The Principle of Reciprocity
 
As we have seen, man is required not only to avoid ruling over the other, but also to avoid being subordinated. We are not supposed to behave like Hevel, who chose to be a victim and allowed Kayin to kill him. Manitou emphasizes that the fraternity equation can be properly solved only through reciprocity. A person has to care for himself as he cares for others, and, if necessary, to protect himself from the other. “If someone comes to kill you, arise and kill him first.” If moral people lower their heads in the face of those who come to attack them, the result will be the same as what happened at the time of Kayin and Hevel: The world will be left with only the murderous side.
 
Manitou’s principle of reciprocity is not proposed in a vacuum. It takes issue with the teachings of Emanuel Levinas, a philosopher born to a traditional Jewish family in Lithuania, who moved to France, was active the same circles as Manitou, and achieved international renown. For Levinas, too, morality is central.
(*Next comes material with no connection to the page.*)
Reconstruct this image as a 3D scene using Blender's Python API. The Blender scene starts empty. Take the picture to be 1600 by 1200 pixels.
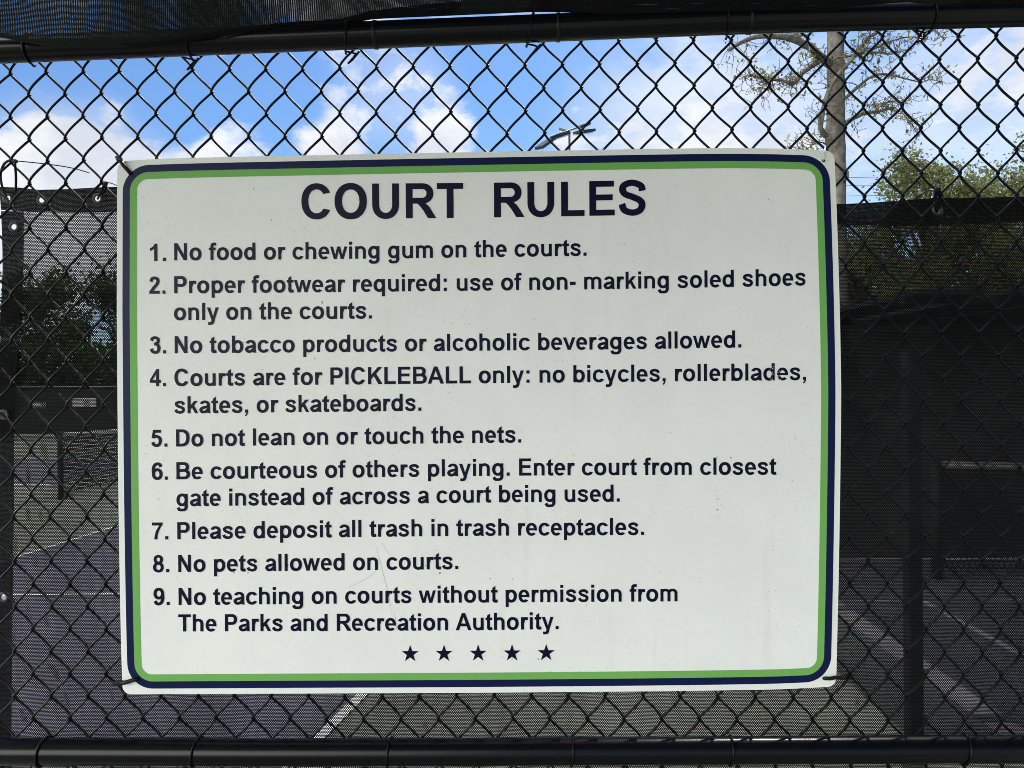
import bpy, bmesh, math, random
from mathutils import Vector, Matrix, noise as mnoise
from mathutils.geometry import tessellate_polygon
R = math.radians
rnd = random.Random(7)
sc = bpy.context.scene
col = sc.collection

# ------------------------------------------------------------------ camera
CAM = Vector((0.0, -1.31, 1.55))
YAW, PITCH, ROLL, FPX = R(-1.03), 0.0, R(-0.45), 1200.0
fwd = Vector((math.sin(YAW)*math.cos(PITCH), math.cos(YAW)*math.cos(PITCH), math.sin(PITCH)))
rt0 = Vector((math.cos(YAW), -math.sin(YAW), 0.0))
up0 = rt0.cross(fwd)
rt = rt0*math.cos(ROLL) + up0*math.sin(ROLL)
up = rt.cross(fwd)
cd = bpy.data.cameras.new('camera'); cam = bpy.data.objects.new('camera', cd); col.objects.link(cam)
cam.matrix_world = Matrix(((rt.x, up.x, -fwd.x, CAM.x), (rt.y, up.y, -fwd.y, CAM.y), (rt.z, up.z, -fwd.z, CAM.z), (0, 0, 0, 1)))
cd.sensor_width = 36.0; cd.lens = FPX/1600*36.0; cd.clip_start = 0.02; cd.clip_end = 5000
sc.camera = cam

def ray(px, py):
    return fwd + rt*((px-800)/FPX) - up*((py-600)/FPX)
def at(px, py, y):                       # a photo pixel on the vertical plane y = const
    d = ray(px, py); t = (y-CAM.y)/d.y
    return CAM + d*t
def gnd(px, py, z=0.0):                  # a photo pixel on the ground
    d = ray(px, py); t = (z-CAM.z)/d.z
    return CAM + d*t

# ------------------------------------------------------------------ light
SUN_AZ, SUN_EL = R(27.8), R(56)
EXPOSURE = 0.88
w = bpy.data.worlds.new('World'); sc.world = w; w.use_nodes = True
sc.view_settings.view_transform = 'Standard'; sc.view_settings.look = 'None'
sc.view_settings.gamma = 1; sc.view_settings.exposure = EXPOSURE
sl = bpy.data.lights.new('sun', 'SUN'); sl.energy = 3.6; sl.angle = R(0.5); sl.color = (1.0, 0.95, 0.87)
so = bpy.data.objects.new('sun', sl); col.objects.link(so)
sd = Vector((math.sin(SUN_AZ)*math.cos(SUN_EL), math.cos(SUN_AZ)*math.cos(SUN_EL), math.sin(SUN_EL)))
so.rotation_euler = sd.to_track_quat('Z', 'Y').to_euler(); so.location = (5, 10, 15)
sc.cycles.transparent_max_bounces = 24
sc.cycles.max_bounces = 8
sc.cycles.use_denoising = True; sc.cycles.denoising_prefilter = 'NONE'
sc.cycles.use_adaptive_sampling = False
w.cycles.sampling_method = 'MANUAL'; w.cycles.sample_map_resolution = 2048
sc.cycles.filter_width = 0.9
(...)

But Levinas touted an asymmetrical ethic according to which my concern for the other must be independent of the other’s attitude or behavior towards me. He advocates unilateral loving-kindness and responsibility for morality, with no expectation of reciprocity. Manitou disagrees:
 
Here lurks the danger: When I engage in unilateral beneficence, the other is saved, but I may be lost. Does my own self not have value in and of itself? … The Torah talks about human society, and this society consists not only of righteous saints, but also of average people and also evildoers. Only on the basis of reciprocity is it possible to build a genuine moral consciousness. In social life, too, without reciprocity there is no way of implementing true morality. (Sod Midrash Ha-Toladot III, p. 44, footnote)
 
Manitou connects Levinas’s approach to the trait that characterized Avraham. Avraham, indeed, is known for his absolute beneficence, his lovingkindness to all. But Am Yisrael continue the legacy of all three forefathers collectively (as we shall see in future shiurim), not of Avraham alone. Only through the combination of their traits, making room for the other and for the self, can the nation be built up.